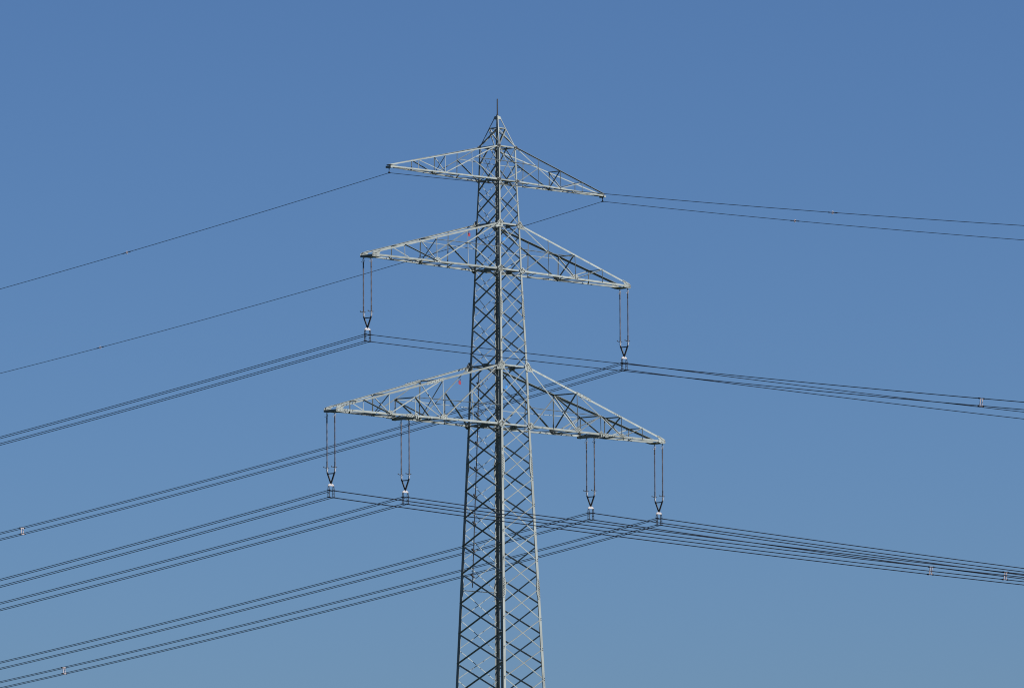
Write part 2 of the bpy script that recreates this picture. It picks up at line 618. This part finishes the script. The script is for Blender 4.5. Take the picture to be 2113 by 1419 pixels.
    # bottom plan bracing: zig-zag and cross bars
    for i, (xa, xb) in enumerate(zip(stn, stn[1:])):
        f = -1 if i % 2 else 1
        bm = bmesh.new()
        dn = V((0, 0, -0.035))
        angle_bar(bm, lo(xa, f) + dn, lo(xb, -f) + dn, (sx, 0, 0), (0, 0, 1), bw*1.35, 0.008, w2=0.03)
        part('plan_brace', bm)
        if i % 2:
            bm = bmesh.new()
            angle_bar(bm, lo(xa, -1) + dn*0.8, lo(xa, 1) + dn*0.8, (sx, 0, 0), (0, 0, 1), bw*1.35, 0.008, w2=0.03)
            part('plan_brace', bm)

    # tip
    n = V((sx, 0, 0))
    if key == 'top':
        bm = bmesh.new()
        sweep(bm, [[(sx*(L+a), b, z) for a, b in ((-0.55, -0.17), (0.05, -0.17), (0.12, 0), (0.05, 0.17), (-0.55, 0.17))] for z in (zb+0.075, zb+0.093)])
        part('tip_plate', bm)
        bm = bmesh.new()
        box_bar(bm, (sx*L, -0.20, zb-0.045), (sx*L, 0.20, zb-0.045), (0, 0, 1), 0.16, 0.12)
        part('hanger_beam', bm)
    else:
        bm = bmesh.new()
        # channel-shaped beam across the two chord ends
        y0 = yt + 0.04
        sweep(bm, [[(sx*(L+0.12+a), y, zb+b) for a, b in ((-0.07, 0.0), (-0.07, -0.135), (-0.24, -0.135), (-0.24, -0.115), (-0.09, -0.115), (-0.09, 0.0))] for y in (-y0, y0)])
        part('hanger_beam', bm)
        for f in (-1, 1):
            bm = bmesh.new()
            pr = [(0.08, -0.13), (0.08, 0.06), (-0.05, 0.15), (-0.62, 0.33), (-0.62, 0.20), (-0.50, 0.06), (-0.55, -0.08), (-0.30, -0.13)]
            c = V((sx*L, f*(yt+0.045), zb))
            plate(bm, [c + n*a + V((0, 0, b)) for a, b in pr], (0, f, 0), 0.014)
            nb = len(bm.faces)
            bolts(bm, [c + V((0, f*0.014, 0)) + n*a + V((0, 0, b)) for a, b in
                       ((0.04, 0.03), (0.04, -0.07), (-0.04, 0.05), (-0.04, -0.06), (-0.16, 0.08), (-0.17, -0.06), (-0.28, 0.11), (-0.28, -0.05), (-0.40, 0.2), (-0.5, 0.24), (-0.57, 0.26))], (0, f, 0), 0.02)
            part('gusset_plate', bm, m2=BOLT, nb=nb)
        bm = bmesh.new()
        plate(bm, [(sx*(L-1.5), -yt-0.1, zb-0.09), (sx*(L-1.5), -yt-0.02, zb-0.09), (sx*(L-0.55), yt*0.6, zb-0.115), (sx*(L-0.2), yt*0.8, zb-0.125), (sx*(L-0.2), -yt, zb-0.125)][::-1] if False else
              [(sx*(L-0.75), -yt, zb-0.1), (sx*(L-0.14), -yt, zb-0.1), (sx*(L-0.14), yt, zb-0.1), (sx*(L-0.75), yt, zb-0.1)], (0, 0, -1), 0.012)
        part('bottom_plate', bm)
        if key == 'low':
            bm = bmesh.new()
            yh = lo(h_, 1).y + 0.10
            for o_ in (-0.085, 0.085):
                sweep(bm, [[(sx*h_ + o_ + a, y, zb-0.155+b) for a, b in ((-0.035, 0), (0.035, 0), (0.035, 0.14), (-0.035, 0.14))] for y in (-yh, yh)])
            sweep(bm, [[(sx*h_ + a, y, zb-0.02+b) for a, b in ((-0.12, 0.006), (0.12, 0.006), (0.12, 0.02), (-0.12, 0.02))] for y in (-yh, yh)])
            part('hanger_beam', bm)
            bm = bmesh.new()
            for f in (-1, 1):
                c = V((sx*h_, f*(yh-0.08), zb))
                plate(bm, [c + V((a, 0, b)) for a, b in ((-0.16, -0.17), (0.16, -0.17), (0.16, 0.06), (0.06, 0.2), (-0.06, 0.2), (-0.16, 0.06))], (0, f, 0), 0.014)
            part('gusset_plate', bm)
    return arm


for key in ('top', 'mid', 'low'):
    for sx in (-1, 1):
        build_arm(key, sx)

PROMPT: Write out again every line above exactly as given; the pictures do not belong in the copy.

RESULT FOR THIS EXERCISE:
Write part 2 of the bpy script that recreates this picture. It picks up at line 618. This part finishes the script. The script is for Blender 4.5. Take the picture to be 2113 by 1419 pixels.
    # bottom plan bracing: zig-zag and cross bars
    for i, (xa, xb) in enumerate(zip(stn, stn[1:])):
        f = -1 if i % 2 else 1
        bm = bmesh.new()
        dn = V((0, 0, -0.035))
        angle_bar(bm, lo(xa, f) + dn, lo(xb, -f) + dn, (sx, 0, 0), (0, 0, 1), bw*1.35, 0.008, w2=0.03)
        part('plan_brace', bm)
        if i % 2:
            bm = bmesh.new()
            angle_bar(bm, lo(xa, -1) + dn*0.8, lo(xa, 1) + dn*0.8, (sx, 0, 0), (0, 0, 1), bw*1.35, 0.008, w2=0.03)
            part('plan_brace', bm)

    # tip
    n = V((sx, 0, 0))
    if key == 'top':
        bm = bmesh.new()
        sweep(bm, [[(sx*(L+a), b, z) for a, b in ((-0.55, -0.17), (0.05, -0.17), (0.12, 0), (0.05, 0.17), (-0.55, 0.17))] for z in (zb+0.075, zb+0.093)])
        part('tip_plate', bm)
        bm = bmesh.new()
        box_bar(bm, (sx*L, -0.20, zb-0.045), (sx*L, 0.20, zb-0.045), (0, 0, 1), 0.16, 0.12)
        part('hanger_beam', bm)
    else:
        bm = bmesh.new()
        # channel-shaped beam across the two chord ends
        y0 = yt + 0.04
        sweep(bm, [[(sx*(L+0.12+a), y, zb+b) for a, b in ((-0.07, 0.0), (-0.07, -0.135), (-0.24, -0.135), (-0.24, -0.115), (-0.09, -0.115), (-0.09, 0.0))] for y in (-y0, y0)])
        part('hanger_beam', bm)
        for f in (-1, 1):
            bm = bmesh.new()
            pr = [(0.08, -0.13), (0.08, 0.06), (-0.05, 0.15), (-0.62, 0.33), (-0.62, 0.20), (-0.50, 0.06), (-0.55, -0.08), (-0.30, -0.13)]
            c = V((sx*L, f*(yt+0.045), zb))
            plate(bm, [c + n*a + V((0, 0, b)) for a, b in pr], (0, f, 0), 0.014)
            nb = len(bm.faces)
            bolts(bm, [c + V((0, f*0.014, 0)) + n*a + V((0, 0, b)) for a, b in
                       ((0.04, 0.03), (0.04, -0.07), (-0.04, 0.05), (-0.04, -0.06), (-0.16, 0.08), (-0.17, -0.06), (-0.28, 0.11), (-0.28, -0.05), (-0.40, 0.2), (-0.5, 0.24), (-0.57, 0.26))], (0, f, 0), 0.02)
            part('gusset_plate', bm, m2=BOLT, nb=nb)
        bm = bmesh.new()
        plate(bm, [(sx*(L-1.5), -yt-0.1, zb-0.09), (sx*(L-1.5), -yt-0.02, zb-0.09), (sx*(L-0.55), yt*0.6, zb-0.115), (sx*(L-0.2), yt*0.8, zb-0.125), (sx*(L-0.2), -yt, zb-0.125)][::-1] if False else
              [(sx*(L-0.75), -yt, zb-0.1), (sx*(L-0.14), -yt, zb-0.1), (sx*(L-0.14), yt, zb-0.1), (sx*(L-0.75), yt, zb-0.1)], (0, 0, -1), 0.012)
        part('bottom_plate', bm)
        if key == 'low':
            bm = bmesh.new()
            yh = lo(h_, 1).y + 0.10
            for o_ in (-0.085, 0.085):
                sweep(bm, [[(sx*h_ + o_ + a, y, zb-0.155+b) for a, b in ((-0.035, 0), (0.035, 0), (0.035, 0.14), (-0.035, 0.14))] for y in (-yh, yh)])
            sweep(bm, [[(sx*h_ + a, y, zb-0.02+b) for a, b in ((-0.12, 0.006), (0.12, 0.006), (0.12, 0.02), (-0.12, 0.02))] for y in (-yh, yh)])
            part('hanger_beam', bm)
            bm = bmesh.new()
            for f in (-1, 1):
                c = V((sx*h_, f*(yh-0.08), zb))
                plate(bm, [c + V((a, 0, b)) for a, b in ((-0.16, -0.17), (0.16, -0.17), (0.16, 0.06), (0.06, 0.2), (-0.06, 0.2), (-0.16, 0.06))], (0, f, 0), 0.014)
            part('gusset_plate', bm)
    return arm


for key in ('top', 'mid', 'low'):
    for sx in (-1, 1):
        build_arm(key, sx)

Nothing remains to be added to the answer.